Regarding these AA/'small' AAA games, you have stuff like Sony's Returnal, Sackboy, Dreams or Morales to name a few, in Nintendo you have most of their games, in MS you have stuff like Psychonauts 2, Battletoad, Ninja Theory, KI and many others. In 3rd party you have people like many Sega games, Platinum Games, and many other ones.
 
Last edited:
Frostbite has since been reworked to be general purpose. Which saves money for the company overall. But Battlefield games are more ambitious after every game than whatever Remedy has been doing. Not that Remedy isnt doing anything creative (or good) but battlefield games keep upping what you can do in the game for multiplayer or single i player in terms of scope and complexity (good or bad). Increasing the players, weather, weapons, mechanics, destruction, modes whatever in a more open sandbox deals with multiple concurrent user interactions whereas Remedy is building third person shooters with characters, weapons and levels swapped out + some game specific mechanic. If battlefield was just making new single player FPS (multiplayer adds a whole lot more complexitiy and testing i.e. more money) every few years then yes they can probably make games with smaller budgets. But if they are going to make games at the scale and continue to do new things, thenit will cost alot of money.
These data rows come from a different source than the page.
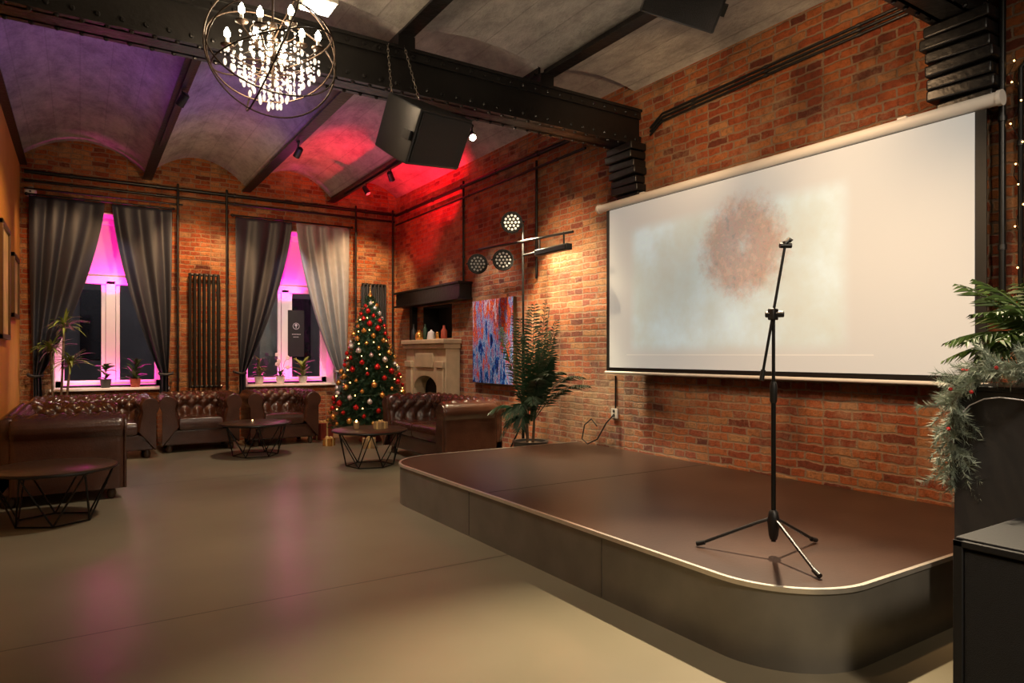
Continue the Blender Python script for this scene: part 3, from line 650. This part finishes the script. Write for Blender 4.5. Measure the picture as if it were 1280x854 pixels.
pipe('thin black cable conduit hanging from the screen to the socket', [(XW-.0075,5.17,1.08), (XW-.0075,5.17,.75)], .007, nm='conduit')
t = thing('wall_socket', 'white double power socket on the brick wall above the stage', 'socket', (XW, 5.18, .70))
MB().bb((-.02,-.045,-.05), (-.001,.045,.05)).build('plate', m_white, t, bevel=.004)
for zz in (-.02, .022): MB().cyl((-.024,0,zz), (-.018,0,zz), .016).build('outlet', m_pot, t)
tag(MB().tube([(XW-.03,5.18,.68), (XW-.06,5.25,.60), (XW-.07,5.38,.42), (XW-.10,5.5,.36), (XW-.08,5.62,.40), (XW-.06,5.60,.55), (XW-.05,5.50,.62), (XW-.04,5.42,.55)], .007, 8).build('power_cable', m_black), 'black power cable looping from the white wall socket', 'cable')
t = thing('smoke_detector', 'round white detector on the back wall near the orange wall', 'detector', (onY(38,240,YB).x, YB, onY(38,240,YB).z))
MB().lathe([(.07,0), (.07,.02), (.05,.045), (.02,.05)], n=20, M=Matrix.Rotation(pi/2, 3, 'X')).build('housing', m_white, t)
MB().ball((0,-.055,0), .012, 8).build('sensor', m_pot, t)

# ------------------------------------------------------------ chandelier
cc = P(341, 66, 4.1)
t = thing('chandelier', 'round orb chandelier with crystals and lit candle bulbs', 'chandelier', cc)
RR = .39
def ring(ax, ang, r=RR):
    Mx = Matrix.Rotation(ang, 3, ax)
    return MB().tube([Mx @ Vector((r*math.cos(2*pi*k/64), r*math.sin(2*pi*k/64), 0)) for k in range(64)], .0052, 6, True)
for ax, an, r in (('X', pi/2, RR), ('Y', pi/2+.35, RR*.985), ('X', 1.0, RR*.97), ('X', -.55, RR*.955), ('Y', -.35, RR*.94)): ring(ax, an, r).build('frame_ring', m_bronze, t)
MB().cyl((0,0,.385), (0,0,ZC-cc.z+.02), .006).lathe([(.01,ZC-cc.z-.09), (.06,ZC-cc.z-.04), (.07,ZC-cc.z+.02)], n=16).build('suspension', m_bronze, t)
MB().cyl((0,0,-.30), (0,0,.39), .007).ball((0,0,.16), .03).ball((0,0,-.02), .035).build('stem', m_bronze, t)
for k in range(8):
    a = 2*pi*k/8+.3; d = Vector((math.cos(a), math.sin(a), 0)); rr_ = .27 if k % 2 else .20; zz = .02 if k % 2 else .10
    arm = MB().tube([d*.01+Vector((0,0,-.02)), d*.08+Vector((0,0,-.07+zz)), d*rr_*.72+Vector((0,0,-.06+zz)), d*rr_+Vector((0,0,zz))], .006, 6).lathe([(.008,0), (.035,.012), (.038,.02)], d*rr_+Vector((0,0,zz)), 14).build('candle_arm', m_bronze, t)
    MB().cyl(d*rr_+Vector((0,0,zz+.015)), d*rr_+Vector((0,0,zz+.06)), .011).build('candle_sleeve', m_white, arm)
    MB().lathe([(.006,.0), (.018,.016), (.019,.034), (.008,.056), (.001,.068)], d*rr_+Vector((0,0,zz+.06)), 10).build('bulb', m_bulb, arm)
def strand(p, n, s=.0078, gap=.026):
    b = MB()
    for i in range(n): b.ball(Vector(p)-Vector((0,0,gap*i)), s*(.55 if i % 2 else 1.1), 6, (1,1,1.0))
    e = Vector(p)-Vector((0,0,gap*n+.016)); b.ball(e, s*1.5, 6, (.9,.9,1.9)); return b
for r, nn, z0, ln in ((.27,14,-.01,2), (.225,16,-.03,3), (.18,14,-.07,3), (.13,11,-.12,4), (.08,7,-.18,4), (.03,3,-.22,3), (.13,8,.12,3), (.06,5,.06,3)):
    for k in range(nn):
        a = 2*pi*k/nn+r*9; strand((r*math.cos(a), r*math.sin(a), z0+.05*(RD.random()-.5)), ln).build('crystal_strand', m_crystal, t)
for r, z in ((.225,-.025), (.18,-.065), (.13,-.115), (.13,.125), (.08,-.175)): MB().tube([(r*math.cos(2*pi*k/24), r*math.sin(2*pi*k/24), z) for k in range(24)], .003, 5, True).build('crystal_hoop', m_bronze, t)

# ------------------------------------------------------------ ceiling fixtures
def speaker(label, loc, d, chains, sc=1.0, roll=0):
    q = Vector(d).normalized().to_track_quat('-Y', 'Z').to_matrix() @ Matrix.Rotation(roll, 3, 'Y')
    t = thing('loudspeaker', label, 'speaker', loc, rot=q.to_euler()); k = sc
    pl = [(-.31*k,-.19*k), (.31*k,-.19*k), (.31*k,-.10*k), (.17*k,.20*k), (-.17*k,.20*k), (-.31*k,-.10*k)]
    MB().prism(pl, -.18*k, .18*k).build('cabinet', m_black, t, bevel=.012)
    MB().bb((-.295*k,-.205*k,-.165*k), (.295*k,-.188*k,.165*k)).build('grille', m_grille, t, bevel=.01)
    for s in (-1, 1): MB().bb((s*.325*k-.012,-.17*k,-.03), (s*.325*k+.012,-.11*k,.03)).build('side_knob', m_blackm, t)
    inv = q.inverted()
    for a, c in chains:
        a, c = Vector(a), Vector(c); L = (c-a).length; n = int(L/.03); b = MB(); dd = (c-a).normalized(); u = dd.orthogonal().normalized(); w = dd.cross(u)
        for i in range(n):
            o = a+(c-a)*((i+.5)/n); s = u if i % 2 else w
            b.tube([inv @ (o+dd*.021*math.cos(j*pi/4)+s*.008*math.sin(j*pi/4)) for j in range(8)], .0022, 4, True)
        b.build('chain', m_steel, t)
    return t
sp = P(524, 165, 4.95)
speaker('black loudspeaker hanging on chains below the riveted girder', sp, (.50,-.72,-.45), [((-.16,.10,.12), (-.14,4.80-sp.y,3.67-sp.z)), ((.10,.10,.10), (.0,4.80-sp.y,3.67-sp.z))], 1.08, -.20)
sp2 = P(858, -8, 3.9)
speaker('black loudspeaker under the near ceiling at the top of the view', sp2, (-.62,-.45,-.62), [((0,0,.12), (0,0,ZC+.06-sp2.z))], .72, .45)
pq = P(398,8,4.35)
t = thing('panel_light', 'small square lit ceiling panel lamp behind the chandelier', 'lamp', pq)
MB().bb((-.10,-.10,0), (.10,.10,.03)).bb((-.02,-.02,.03), (.02,.02,ZC+.08-pq.z)).build('housing', m_white, t, bevel=.004); MB().bb((-.09,-.09,-.006), (.09,.09,0)).build('diffuser', m_panelight, t)
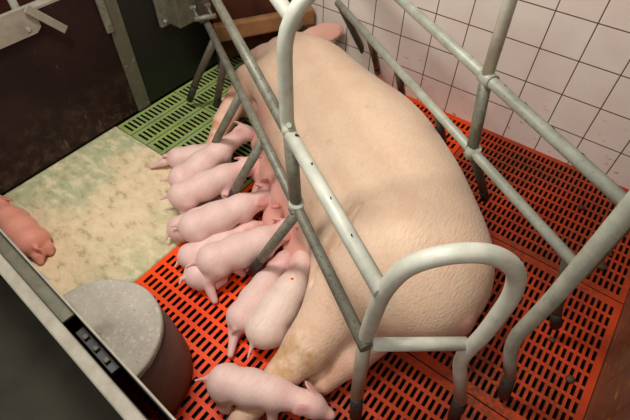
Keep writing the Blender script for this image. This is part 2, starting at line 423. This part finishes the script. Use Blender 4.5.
# bracket with diagonal arm on top of the left panel
p = empty('panel_bracket', (-0.64, -1.35, 0.5), 'pale sheet metal bracket hooked over the dark panel, with a slanting arm', 'bracket')
bm = bmesh.new()
prof = [(-1.75, 0.630), (-1.20, 0.630), (-1.178, 0.610), (-1.178, 0.552), (-1.20, 0.536), (-1.75, 0.536)]
a = [bm.verts.new((-0.632, y, z)) for y, z in prof]; b = [bm.verts.new((-0.645, y, z)) for y, z in prof]
bm.faces.new(a); bm.faces.new(b[::-1])
for i in range(6): bm.faces.new((a[i], b[i], b[(i + 1) % 6], a[(i + 1) % 6]))
from_bm('plate', bm, 'sheet', p)
bm = bmesh.new(); add_tube(bm, [(-0.634, -1.225, 0.56), (-0.628, -1.225, 0.56)], 0.008, 12); from_bm('bolt', bm, 'galv', p)
q = Vector((-0.622, -1.205, 0.632)); e = Vector((-0.618, -1.105, 0.512)); d = e - q
x_ = d.normalized(); y_ = Vector((1, 0, 0)); z_ = x_.cross(y_).normalized(); y_ = z_.cross(x_); rm = Matrix((x_, y_, z_)).transposed()
box('arm', (q + e) / 2, (d.length, 0.008, 0.030), 'sheet', p, rot=rm, bev=0.002)
t = tube('standing_pipe', [(-0.72, -1.20, 0.0), (-0.72, -1.20, 1.0)], 0.014, 'galv')
tag(t, 'upright grey pipe just behind the dark panel bracket', 'pipe')

# ---------------------------------------------------------------- feed housing on the far left panel
p = empty('feeder_housing', (-0.60, -0.55, 0.34), 'grey metal feeder box hanging on the blackish green panel', 'feeder')
box('body', (-0.60, -0.545, 0.475), (0.10, 0.20, 0.27), 'galv3s', p, bev=0.008)
box('flange', (-0.635, -0.665, 0.475), (0.02, 0.045, 0.27), 'galv2', p, bev=0.003)
for z in (0.365, 0.50): tube('bolt', [(-0.626, -0.665, z), (-0.618, -0.665, z)], 0.007, 'galv', p, seg=10)

# ---------------------------------------------------------------- trough between the crate sides, at the sow's head
p = empty('feed_trough', F(-0.28, -0.42, 0), 'brown feed trough with a tan rim across the front of the crate', 'trough')
box('rim', F(-0.22, -0.42, 0.25), (0.045, 0.52, 0.085), 'beam', p, rot=CR, bev=0.01)
box('back_board', F(-0.33, -0.46, 0.50), (0.03, 0.40, 0.90), 'wood', p, rot=CR, bev=0.006)
box('basin', F(-0.275, -0.43, 0.215), (0.10, 0.42, 0.03), 'wood', p, rot=CR, bev=0.005)
for v in (-0.66, -0.26): box('support', F(-0.275, v, 0.11), (0.05, 0.03, 0.215), 'rubber', p, rot=CR)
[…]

If anything, Battlefield has been regressing in terms of content and destructibility for the past 10 years. There are less guns in 2042 than any previous iteration of Battlefield before it and the destructible environments are nothing compared to the maps in Bad Company 2 where every single building could be brought down with well placed C4s.
 
Console players have been trained to think a game is as good as its graphic quality.

That's why lower budget games do well on PC and Switch but not on consoles.
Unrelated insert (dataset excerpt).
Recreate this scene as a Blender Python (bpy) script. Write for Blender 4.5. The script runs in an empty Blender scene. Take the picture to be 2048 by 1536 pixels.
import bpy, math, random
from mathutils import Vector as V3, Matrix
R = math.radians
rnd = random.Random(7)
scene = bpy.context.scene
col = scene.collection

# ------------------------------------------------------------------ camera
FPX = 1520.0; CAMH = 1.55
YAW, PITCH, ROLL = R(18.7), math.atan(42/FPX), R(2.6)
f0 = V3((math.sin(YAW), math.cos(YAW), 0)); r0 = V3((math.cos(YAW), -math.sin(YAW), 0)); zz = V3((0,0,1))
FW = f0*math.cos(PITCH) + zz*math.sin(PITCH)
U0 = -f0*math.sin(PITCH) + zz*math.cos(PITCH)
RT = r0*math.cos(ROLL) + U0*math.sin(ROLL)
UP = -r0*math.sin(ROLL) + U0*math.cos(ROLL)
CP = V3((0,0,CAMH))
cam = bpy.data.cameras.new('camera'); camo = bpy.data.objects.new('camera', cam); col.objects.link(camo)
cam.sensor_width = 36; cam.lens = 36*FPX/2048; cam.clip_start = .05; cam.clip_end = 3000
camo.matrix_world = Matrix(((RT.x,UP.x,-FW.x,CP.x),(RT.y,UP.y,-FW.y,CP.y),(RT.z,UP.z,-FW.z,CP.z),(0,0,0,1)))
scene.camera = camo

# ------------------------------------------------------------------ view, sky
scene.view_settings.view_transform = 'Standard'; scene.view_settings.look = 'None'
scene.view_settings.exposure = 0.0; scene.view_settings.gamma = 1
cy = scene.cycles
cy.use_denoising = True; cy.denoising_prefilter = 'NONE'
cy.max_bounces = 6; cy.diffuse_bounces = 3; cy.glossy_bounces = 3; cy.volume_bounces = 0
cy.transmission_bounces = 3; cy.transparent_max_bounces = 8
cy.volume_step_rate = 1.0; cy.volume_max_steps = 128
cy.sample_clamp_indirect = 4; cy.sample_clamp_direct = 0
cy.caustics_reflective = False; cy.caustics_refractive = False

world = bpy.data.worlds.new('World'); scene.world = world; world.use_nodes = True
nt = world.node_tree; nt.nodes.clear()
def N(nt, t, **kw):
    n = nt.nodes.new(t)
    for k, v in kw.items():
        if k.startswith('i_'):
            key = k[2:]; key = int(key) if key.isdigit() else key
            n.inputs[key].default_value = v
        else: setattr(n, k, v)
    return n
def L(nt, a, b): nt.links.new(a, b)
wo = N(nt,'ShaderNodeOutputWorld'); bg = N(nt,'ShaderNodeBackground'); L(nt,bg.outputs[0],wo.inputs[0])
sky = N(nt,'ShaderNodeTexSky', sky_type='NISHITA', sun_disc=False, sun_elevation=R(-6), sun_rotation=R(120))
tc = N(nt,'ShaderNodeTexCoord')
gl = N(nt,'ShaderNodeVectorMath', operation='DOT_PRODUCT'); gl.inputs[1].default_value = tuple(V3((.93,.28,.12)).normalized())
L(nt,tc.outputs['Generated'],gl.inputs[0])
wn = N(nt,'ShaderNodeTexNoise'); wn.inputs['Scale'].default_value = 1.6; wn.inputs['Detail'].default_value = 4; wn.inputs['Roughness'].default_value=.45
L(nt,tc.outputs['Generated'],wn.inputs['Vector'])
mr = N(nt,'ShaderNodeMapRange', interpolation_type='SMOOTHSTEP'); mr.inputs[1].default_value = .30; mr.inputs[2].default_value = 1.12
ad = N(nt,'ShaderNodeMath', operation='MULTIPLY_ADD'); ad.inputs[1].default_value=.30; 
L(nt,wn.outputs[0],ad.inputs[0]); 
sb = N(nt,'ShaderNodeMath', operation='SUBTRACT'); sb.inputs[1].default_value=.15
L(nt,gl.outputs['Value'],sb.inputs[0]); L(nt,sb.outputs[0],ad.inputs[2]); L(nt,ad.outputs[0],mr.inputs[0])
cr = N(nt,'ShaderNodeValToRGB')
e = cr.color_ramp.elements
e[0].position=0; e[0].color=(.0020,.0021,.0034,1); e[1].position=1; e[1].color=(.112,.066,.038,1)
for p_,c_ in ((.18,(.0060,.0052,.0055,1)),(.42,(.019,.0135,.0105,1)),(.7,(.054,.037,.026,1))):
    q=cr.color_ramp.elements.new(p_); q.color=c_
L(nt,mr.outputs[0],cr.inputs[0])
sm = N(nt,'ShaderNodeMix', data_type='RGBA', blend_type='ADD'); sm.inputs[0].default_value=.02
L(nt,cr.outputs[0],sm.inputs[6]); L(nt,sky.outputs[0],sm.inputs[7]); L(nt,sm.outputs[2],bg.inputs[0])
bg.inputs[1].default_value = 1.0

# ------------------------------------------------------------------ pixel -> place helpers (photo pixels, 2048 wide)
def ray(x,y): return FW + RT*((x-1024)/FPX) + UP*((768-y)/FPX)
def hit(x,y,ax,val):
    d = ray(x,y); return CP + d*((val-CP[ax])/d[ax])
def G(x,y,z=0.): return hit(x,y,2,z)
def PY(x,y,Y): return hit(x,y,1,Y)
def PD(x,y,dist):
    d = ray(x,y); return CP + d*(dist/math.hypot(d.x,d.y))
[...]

There's a good deal of truth to this.

Many userbases have been conditioned to place graphics and how "new" a game is above all else. The perception is that graphics and budget are indicative of quality and value for money, despite the fact that there is no direct correlation and it is a fallacy that is more often than not proven by one half-baked but graphically impressive realease after another. Add in to that the mentality that a game is only worth buying within a short time of it's release window, lest it's percieved value fall behind newer releases simply due to the PR hype surrounding a new release, and you have developers locking themselves into a nasty and often self-destructive development cycle and mindset.
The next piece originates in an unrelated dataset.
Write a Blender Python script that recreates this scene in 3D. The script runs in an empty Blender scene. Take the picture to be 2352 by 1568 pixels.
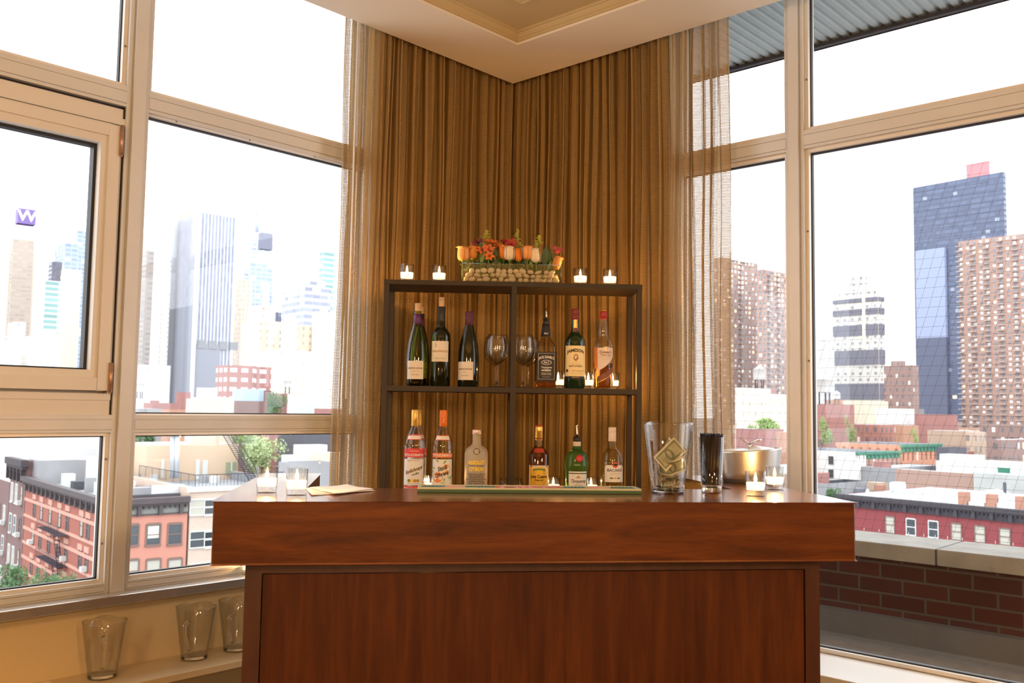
import bpy, bmesh, math, random
from mathutils import Vector, Matrix
random.seed(11)
scene = bpy.context.scene
COL = scene.collection
# ------------------------------------------------------------ camera, world, lamps, exposure
ZC = 1.35                       # eye height above the floor
F = 2108.9                      # focal length in pixels of a 2352 px wide frame
_yaw, _pit, _rol = math.radians(-2.285), math.radians(4.192), math.radians(0.876)
RC = (Matrix.Rotation(_yaw, 3, 'Z') @ Matrix.Rotation(_pit, 3, 'X') @
      Matrix(((1, 0, 0), (0, 0, -1), (0, 1, 0))) @ Matrix.Rotation(_rol, 3, 'Z'))
cam_d = bpy.data.cameras.new('camera')
cam = bpy.data.objects.new('camera', cam_d)
COL.objects.link(cam)
cam.matrix_world = Matrix.Translation((0, 0, ZC)) @ RC.to_4x4()
cam_d.sensor_width = 36.0
cam_d.lens = F / 2352 * 36.0
cam_d.clip_start = 0.05
cam_d.clip_end = 5000
cam_d.dof.use_dof = True
cam_d.dof.focus_distance = 3.5
cam_d.dof.aperture_fstop = 6.5
scene.camera = cam

SKY = 2.9
world = bpy.data.worlds.new('overcast_sky')
scene.world = world
world.use_nodes = True
_bg = world.node_tree.nodes['Background']
_bg.inputs['Color'].default_value = (0.93, 0.965, 1.0, 1)
_bg.inputs['Strength'].default_value = SKY

def lamp(name, loc, power, col, radius=0.12):
    l = bpy.data.lights.new(name, 'POINT')
    l.energy = power
    l.color = col
    l.shadow_soft_size = radius
    o = bpy.data.objects.new(name, l)
    o.location = loc
    COL.objects.link(o)
    return o
WARM = (1.0, 0.635, 0.33)
lamp('wall_lamp', (-1.5, -0.5, 1.95), 95, WARM, 0.14)  # side pair: added point lights without fixtures, for the unseen warm room lighting
lamp('wall_lamp', (1.6, -0.6, 1.95), 95, WARM, 0.14)
lamp('floor_lamp', (0.1, -2.4, 1.9), 120, WARM, 0.16)  # added warm light behind the camera, no fixture
lamp('table_lamp', (0.2, -0.9, 1.2), 22, WARM, 0.12)  # low warm fill added near the camera, no fixture

scene.view_settings.view_transform = 'Standard'
scene.view_settings.look = 'None'
scene.view_settings.exposure = 0.28
scene.view_settings.gamma = 1.0
scene.view_settings.use_curve_mapping = False
cy = scene.cycles
cy.use_denoising = True
cy.use_adaptive_sampling = True
cy.adaptive_threshold = 0.03
cy.max_bounces = 8
cy.diffuse_bounces = 3
cy.glossy_bounces = 4
cy.transmission_bounces = 6
cy.transparent_max_bounces = 20
cy.sample_clamp_indirect = 4.0
cy.sample_clamp_direct = 0.0
cy.caustics_reflective = False
cy.caustics_refractive = False

# ------------------------------------------------------------ geometry helpers
def ray(px, py):
    d = RC @ Vector(((px - 1176) / F, (784 - py) / F, -1.0))
    return d / d.y
def at(px, py, Y):
    d = ray(px, py) * Y
    return Vector((d.x, d.y, d.z + ZC))
def onz(px, py, z):
    d = ray(px, py)
    d = d * ((z - ZC) / d.z)
    return Vector((d.x, d.y, d.z + ZC))
K = math.sqrt(0.5)
GX, GY = 0.159, 4.6             # inner corner of the two window walls
def WL(s, o, z): return Vector((GX - s * K + o * K, GY - s * K - o * K, z + ZC))
def WR(s, o, z): return Vector((GX + s * K - o * K, GY - s * K - o * K, z + ZC))
def ID(x, y, z): return Vector((x, y, z))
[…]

There are some clear players in the market who realized this some time ago and started shifting focus to escape this trap, but a large majority still rely on pushing the "AAA" myth as it most directly benefits the biggest players to the disadvantage of the smaller developers and gaming consumers.
 
If anything, Battlefield has been regressing in terms of content and destructibility for the past 10 years. There are less guns in 2042 than any previous iteration of Battlefield before it and the destructible environments are nothing compared to the maps in Bad Company 2 where every single building could be brought down with well placed C4s.
From what I understand for the mainline battlefields, the destruction always improves over time. And from what I also understand Bad company 2 destruction, you can destroy more in a more sandboxy way but any destruction in battlefield games were more physics based and more immersive/realistic but you were always limited in what they let you destroy. I don't play those games that much that's just what I heard/read over the years. In terms of raw count there doesn't seem to be a big difference based on a google search, it seems that the trade off is that the weapons they do have are a lot more customizable than ever before which seems to me as a worthwhile tradeoff.